A few blocks away on Wayne Avenue, Chambersburg First Church of God Associate Pastor Trevor Rosenberry and his group of teenagers were breaking for lunch at another woman's home. He said the contributions from the teens and their parents do not cover the entire cost.

The churches also contributed money, as did businesses and individuals. Lumber yards offered discounts on materials, Rosenberry said.

The churches and teenagers had to raise more than $9,000 total to cover the cost of materials.

Rosenberry said about 30 applications were received for the Chambersburg Project this year. The income and needs of the applicants were considered in the final selection. Each crew is led by one or two adults. At Small's house, Lynn Byers and Ray Anderson were in charge.

"My brother-in-law and I are landlords, so we're kind of like handymen, but we're by no means contractors," Byers said.

As with any home improvement project, Byers said they encountered the unexpected.

The back porch ceiling was infested by pigeons and their inevitable byproduct.

"We thought it was going to be easy, but it wasn't," Sonja Payne, 16, of Waynesboro, Pa., said about removing the kitchen floor at the Wayne Avenue home. That job includes replacing three porch roofs and a bathroom ceiling.

Now in its second year, the Chambersburg Project originated four years ago when members of the Chambersburg First Church of God participated in a project in Tennessee. Rosenberry said that experience inspired them to help area residents.

During the week, the teenagers, including some from York, Pa., and Martinsburg, W.Va., camp out at Chambersburg Area Middle School.

While they work from 8 a.m. to 4 p.m., there's more to the week than work, according to Jennifer Jones, 14, of Shippensburg.

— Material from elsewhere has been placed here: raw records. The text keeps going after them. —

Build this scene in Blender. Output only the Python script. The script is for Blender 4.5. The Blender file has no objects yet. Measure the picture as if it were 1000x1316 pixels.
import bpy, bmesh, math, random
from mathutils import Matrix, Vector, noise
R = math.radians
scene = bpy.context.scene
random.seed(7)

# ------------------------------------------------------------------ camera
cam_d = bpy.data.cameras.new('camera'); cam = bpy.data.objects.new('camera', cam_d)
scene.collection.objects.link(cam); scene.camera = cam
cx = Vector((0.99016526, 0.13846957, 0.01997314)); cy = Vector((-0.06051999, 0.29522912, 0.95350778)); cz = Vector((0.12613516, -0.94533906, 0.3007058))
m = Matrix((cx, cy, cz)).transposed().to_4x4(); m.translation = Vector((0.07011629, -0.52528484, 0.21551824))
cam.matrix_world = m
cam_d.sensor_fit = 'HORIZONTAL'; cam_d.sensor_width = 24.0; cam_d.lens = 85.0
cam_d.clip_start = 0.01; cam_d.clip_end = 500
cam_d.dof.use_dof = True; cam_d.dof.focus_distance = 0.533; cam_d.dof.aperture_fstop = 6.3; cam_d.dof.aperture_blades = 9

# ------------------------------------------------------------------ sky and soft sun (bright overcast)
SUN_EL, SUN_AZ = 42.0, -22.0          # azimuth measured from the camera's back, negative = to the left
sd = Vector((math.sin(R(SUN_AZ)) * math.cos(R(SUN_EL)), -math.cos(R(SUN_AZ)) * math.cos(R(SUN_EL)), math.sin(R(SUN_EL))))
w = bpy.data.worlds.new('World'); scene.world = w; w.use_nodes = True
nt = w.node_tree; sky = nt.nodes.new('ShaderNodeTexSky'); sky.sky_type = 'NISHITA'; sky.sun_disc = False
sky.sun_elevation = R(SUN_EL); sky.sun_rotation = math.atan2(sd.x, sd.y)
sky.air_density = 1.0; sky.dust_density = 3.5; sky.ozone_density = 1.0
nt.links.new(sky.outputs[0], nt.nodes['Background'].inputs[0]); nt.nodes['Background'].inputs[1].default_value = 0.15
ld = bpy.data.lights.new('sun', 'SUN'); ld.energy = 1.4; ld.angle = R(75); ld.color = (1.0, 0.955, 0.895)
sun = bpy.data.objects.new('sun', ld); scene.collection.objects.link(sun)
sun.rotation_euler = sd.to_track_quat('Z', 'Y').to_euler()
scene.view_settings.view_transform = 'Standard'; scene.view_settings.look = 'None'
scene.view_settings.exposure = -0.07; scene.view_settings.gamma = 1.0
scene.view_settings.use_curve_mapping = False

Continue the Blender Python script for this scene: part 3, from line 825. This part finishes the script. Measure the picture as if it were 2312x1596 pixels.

After the teens wash up and have dinner, they hear guest speakers, watch skits and worship each night at the school.

Meleah Brumbaugh, 15, of Mercersburg, Pa., said she will "share the Gospel" while repairing homes this week.

Rosenberry said they'll work half a day Wednesday, spending the afternoon at Chambersburg Municipal Park for a picnic, swimming and a worship service at the bandshell.